Furthermore, the stability and predictability of dividends continue to strengthen. An increasing number of listed companies are revising articles of association, developing medium- and long-term dividend plans, clarifying dividend ratios and frequencies, and streamlining mid-term dividend review procedures, actively subjecting themselves to market oversight.
Data shows that in 2024, 216 Shenzhen companies issued “2024-2026 Shareholder Dividend Return Plans”; in 2025, an additional 165 companies announced dividend plans for the next three years, signaling stable returns through institutionalized documents. Meanwhile, 130 companies formulated 2025 mid-year dividend plans around the time of their 2024 annual reports, integrating mid-term dividends into their overall annual profit distribution plans, resulting in more stable dividend frequencies and shorter return cycles.
Expanding the Stable Dividend Group
Private enterprises become the main force of dividends
As awareness of dividends increases, the group of stable dividend-paying companies in Shenzhen continues to grow. Over 1,000 companies have implemented cash dividends for three consecutive years, gradually forming a pattern of long-term, sustained, and stable investment returns.
On one hand, leading companies are taking the lead in dividend scale. For example, on the evening of March 9, CATL (Contemporary Amperex Technology Co. Limited) announced its 2025 profit distribution plan, proposing to distribute 69.57 yuan in cash dividends per 10 shares (tax included), totaling 31.532 billion yuan in cash dividends (tax included).
On the other hand, private enterprises have become an important force in Shenzhen’s cash dividends. For instance, among companies in Shenzhen that paid “red envelopes” before the 2026 Lunar New Year, nearly 60% were private enterprises, with total payouts exceeding 8 billion yuan. The average dividend per private company was about 120 million yuan, demonstrating their firm commitment to rewarding investors and reflecting the steady development and good profitability of the private economy.
Liu Yonghao, the actual controller of New Hope Liuhe Co., Ltd., told Securities Daily that since going public, the company has adhered to the business philosophy of “creating value together with shareholders,” highly valuing shareholder returns, strictly following relevant laws, regulations, normative documents, and regulatory requirements, and developing profit distribution policies based on the Articles of Association.
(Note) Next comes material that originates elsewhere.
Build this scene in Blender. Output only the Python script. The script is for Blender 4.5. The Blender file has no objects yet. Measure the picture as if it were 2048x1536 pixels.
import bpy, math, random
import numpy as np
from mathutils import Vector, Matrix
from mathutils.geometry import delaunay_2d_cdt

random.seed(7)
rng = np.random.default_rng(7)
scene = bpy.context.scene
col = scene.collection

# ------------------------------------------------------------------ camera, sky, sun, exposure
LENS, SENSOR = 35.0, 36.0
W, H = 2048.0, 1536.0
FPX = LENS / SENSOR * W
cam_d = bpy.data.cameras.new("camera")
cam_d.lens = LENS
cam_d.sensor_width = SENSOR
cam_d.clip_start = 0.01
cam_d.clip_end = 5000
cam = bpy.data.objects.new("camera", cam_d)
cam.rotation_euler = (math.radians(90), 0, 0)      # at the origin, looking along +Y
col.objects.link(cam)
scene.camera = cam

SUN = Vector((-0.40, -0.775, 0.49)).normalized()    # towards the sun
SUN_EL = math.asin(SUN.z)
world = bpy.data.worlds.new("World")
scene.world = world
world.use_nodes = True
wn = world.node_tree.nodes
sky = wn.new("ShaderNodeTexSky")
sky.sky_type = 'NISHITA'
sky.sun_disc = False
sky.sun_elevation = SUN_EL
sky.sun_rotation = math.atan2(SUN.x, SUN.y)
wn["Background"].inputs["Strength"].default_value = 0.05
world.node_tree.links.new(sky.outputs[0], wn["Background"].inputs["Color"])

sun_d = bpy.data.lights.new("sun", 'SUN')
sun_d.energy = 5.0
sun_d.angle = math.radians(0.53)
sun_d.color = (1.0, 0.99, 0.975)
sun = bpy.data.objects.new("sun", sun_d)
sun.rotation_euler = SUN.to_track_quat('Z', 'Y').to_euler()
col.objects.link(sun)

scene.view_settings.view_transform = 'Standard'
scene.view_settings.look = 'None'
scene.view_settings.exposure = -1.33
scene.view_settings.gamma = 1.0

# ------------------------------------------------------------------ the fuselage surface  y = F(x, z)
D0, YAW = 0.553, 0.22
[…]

Under the premise of maintaining stable operations and healthy development, the company has implemented a continuous and stable dividend policy, with 18 distributions totaling 6.4 billion yuan in cash dividends to all shareholders, sharing the company’s operational achievements with investors. Liu Yonghao also stated, “We will continue to strictly implement cash dividend policies, enhance investment value through market value management, and safeguard shareholders’ rights and interests.”
Robust Performance Supports “Red Envelope Rain”
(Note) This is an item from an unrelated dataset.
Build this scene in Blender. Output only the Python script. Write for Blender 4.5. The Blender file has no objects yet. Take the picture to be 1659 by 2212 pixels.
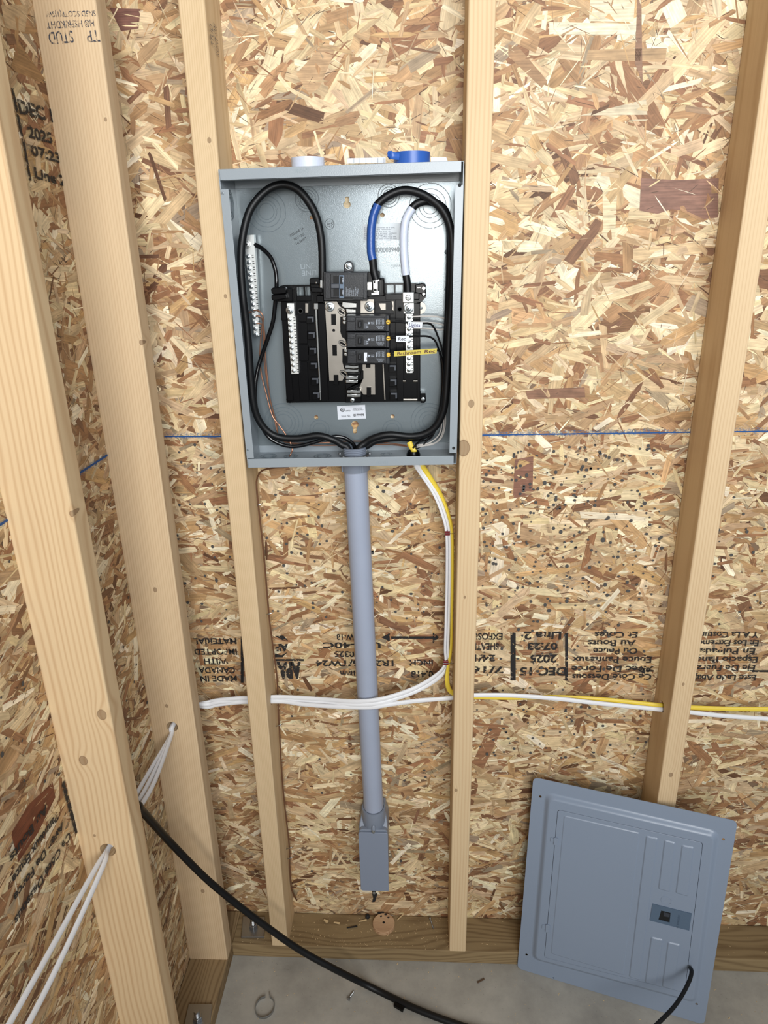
import bpy, math, random
from mathutils import Vector, Matrix, noise as mnoise
random.seed(11)
C = bpy.context.scene
COL = C.collection
# ------------------------------------------------------------------ camera
CAM = Vector((0.0165, -1.242, 1.5503)); YAW, PITCH, ROLL, FPX = -0.0542, 0.3607, 0.0203, 1513.36
cyw, syw, cp, sp, cr, sr = math.cos(YAW), math.sin(YAW), math.cos(PITCH), math.sin(PITCH), math.cos(ROLL), math.sin(ROLL)
FW = Vector((syw*cp, cyw*cp, -sp)); _r = Vector((cyw, -syw, 0)); _d = FW.cross(_r)
RT = cr*_r + sr*_d; DN = -sr*_r + cr*_d
cam_data = bpy.data.cameras.new('camera'); cam = bpy.data.objects.new('camera', cam_data); COL.objects.link(cam)
M3 = Matrix((RT, -DN, -FW)).transposed()
cam.matrix_world = Matrix.Translation(CAM) @ M3.to_4x4()
cam_data.sensor_fit = 'VERTICAL'; cam_data.sensor_height = 24.0; cam_data.lens = 24.0*FPX/2212
cam_data.clip_start = 0.05
C.camera = cam
# ------------------------------------------------------------------ light, sky, exposure
C.view_settings.view_transform = 'Standard'; C.view_settings.look = 'None'
C.view_settings.exposure = -0.2; C.view_settings.gamma = 1.0
try: C.view_settings.use_curve_mapping = False
except Exception: pass
w = bpy.data.worlds.new('world'); C.world = w; w.use_nodes = True
w.node_tree.nodes['Background'].inputs[0].default_value = (0.86, 0.93, 1.0, 1)
w.node_tree.nodes['Background'].inputs[1].default_value = 0.25

def area(name, loc, target, sx, sy, power, col, spread=math.pi):
    l = bpy.data.lights.new(name, 'AREA'); l.shape = 'RECTANGLE'; l.size = sx; l.size_y = sy; l.energy = power; l.color = col
    l.spread = spread
    o = bpy.data.objects.new(name, l); COL.objects.link(o); o.location = loc
    o.rotation_euler = (Vector(target)-Vector(loc)).to_track_quat('-Z', 'Y').to_euler()
    return o
area('doorway_daylight', (0.65, -2.7, 2.35), (0.2, 0, 2.15), 1.8, 1.5, 50, (0.95, 0.98, 1.0), math.radians(112))
area('window_daylight', (0.10, -3.1, 1.50), (0.03, 0, 1.6), .42, .46, 20, (1.0, 0.98, 0.93))

# ------------------------------------------------------------------ pixel -> real plane helpers
def ray(u, v): return FW + (u-829.5)/FPX*RT + (v-1106)/FPX*DN
def P(u, v, Y):
    d = ray(u, v); return CAM + d*((Y-CAM.y)/d.y)
def PZ(u, v, Z):
    d = ray(u, v); return CAM + d*((Z-CAM.z)/d.z)
def PX(u, v, X):
    d = ray(u, v); return CAM + d*((X-CAM.x)/d.x)
def lin(c):
    return tuple(((x/255)/12.92 if x/255 <= .04045 else ((x/255+.055)/1.055)**2.4) for x in c)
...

High returns and high growth go hand in hand
As the 2025 annual reports are gradually disclosed, a new round of “red envelope rain” is unfolding among Shenzhen-listed companies, and behind each “red envelope” lies solid performance support.
For example, on March 6, Desay SV Automotive Electronics Co., Ltd. (hereinafter “Desay SV”) announced its 2025 annual profit distribution plan, proposing a cash dividend of 12.50 yuan per 10 shares, totaling 742 million yuan in dividends, accounting for 30.25% of the 2025 net profit attributable to shareholders.
Desay SV stated that high returns stem from high growth. The company focuses on three major areas: intelligent cockpits, intelligent driving, and connected services. In 2025, it achieved operating revenue of 32.557 billion yuan and net profit of 2.454 billion yuan, representing year-on-year increases of 17.88% and 22.38%, respectively, providing a solid foundation for dividend payments.
Additionally, on the same day, Shanjin International Gold Co., Ltd. also announced its dividend plan, proposing a cash dividend of 4.8 yuan per 10 shares, totaling 1.332 billion yuan, with dividends accounting for 44.82% of the 2025 net profit attributable to shareholders, sharing the company’s growth with shareholders through high cash dividend payouts.
Market experts say that the dividend practices of these two companies fully demonstrate that Shenzhen-listed companies are gradually realizing a virtuous cycle of “performance growth—profit improvement—cash dividends,” with investment value and investor returns rising in tandem.
From a “dividend wave” to “normalization,” the upgrade of cash dividends among Shenzhen-listed companies reflects the vibrant development of high-quality capital markets. Driven by both policy guidance and corporate initiative, Shenzhen’s dividend ecosystem will continue to improve, further enhancing market investment appeal and helping to build a more mature, stable, and dynamic capital market ecosystem.